Airdrops are marketing moves made by crypto projects to publicize the existence of their tokens or coins. This is done by sending a small amount of the tokens to the wallet addresses of people for free, or in exchange for the completion of small tasks. These tasks may include joining the project’s communities, publicizing the project’s content, filling forms, completing surveys, etc. It is usually part of a token’s ICO — Initial Coin Offering, a part of the earlier phase in the project’s existence where it is being disseminated to the public or community members in preparation for its trading to commence. The bulk of the tokens to be offered during the ICO are usually for sale, with the lesser part being earmarked for airdropping. However, not all ICOs involve airdropping.

Some airdrops are also carried out much later after the launch though. This might be as set out in the project’s model, or as a gift to celebrate important milestones like anniversaries. Airdrops can also come as a result of hard-forking, where a project splits into two different parts. A recent example of this is the BCH hardfork that came with the BCHABC and BCHSV airdrop in 2020. This type of airdrops typically requires the holders to meet a certain requirement, which is usually holding a minimum amount of a token in their wallets at a particular time known as the snapshot time.

The purpose of an airdrop is basically publicity. It is an elaborate market stunt to boost a project’s popularity and acceptance amongst people, and also gain more information about the community’s sentiments towards the project. Airdrops could help boost a coin’s sale by setting possession eligibility requirements for the airdrop, making more people buy and hold the coin to be eligible for the airdrop. It could also serve as a very effective customer reward system, an example being the 2020 Uniswap airdrop. Along with the trend, NFT airdrops are also becoming really popular as a means to promote awareness and interest in the novel technology.

However, that is not to say the concept of airdrops is all pros and no cons. As is very common of high interest schemes, it is prone to abuse by malicious actors. One of such abuses is the use of airdrops for dusting attacks. This is when fraudulent persons send little quantities of tokens or coins into crypto wallets, and subsequently track the transaction activities of such wallets to decrypt hitherto private information about the account owner. Another scheme is the use of airdrops to facilitate pump and dump schemes. This is when the project’s company airdrops the tokens to people to temporarily spike trading activities and volume, driving up the price of the token. At the peak of the price movement, the owners then sell off large amounts of the token that they hold, leading to a dump and resulting in heavy losses for most. Generally, there are also fake airdrops where people perform tasks or buy and hold coins, only for the airdrop to never arrive.

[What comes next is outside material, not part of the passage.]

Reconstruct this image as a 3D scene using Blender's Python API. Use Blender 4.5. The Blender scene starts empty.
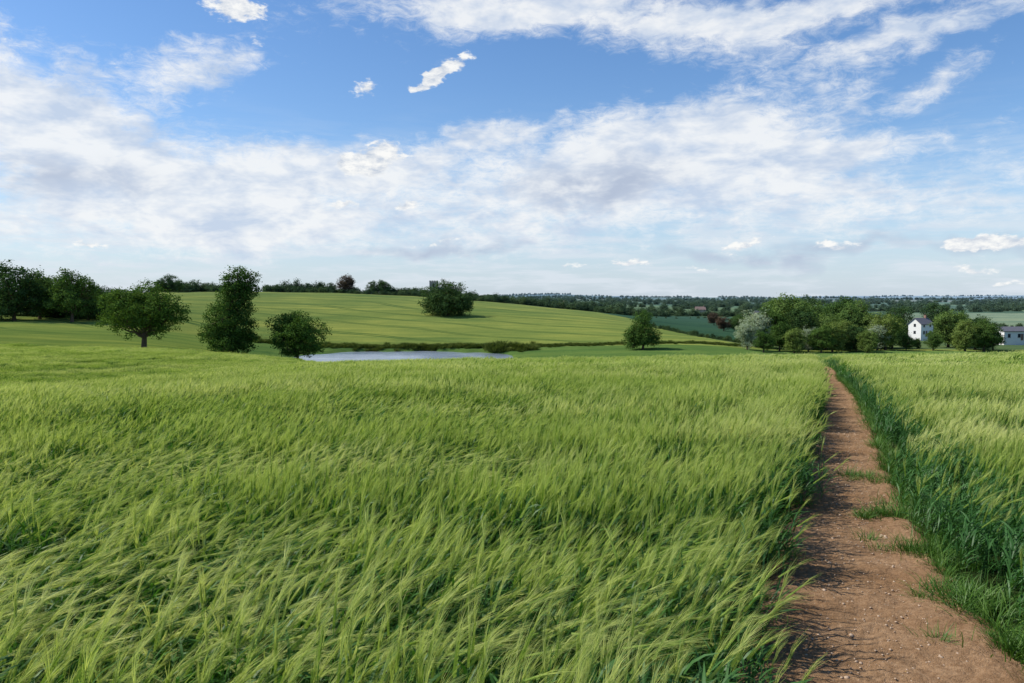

All in all, airdrops are the freebies of the crypto space. They could prove to be a viable way of making cool money, as equally as they could wreak havoc on your account security and all. That is why it is highly advisable to be cautious with signing up for airdrops, and even more cautious with unsolicited airdrops popping up in wallets. With the right ground work and risk management, airdrops could be worth your while after all.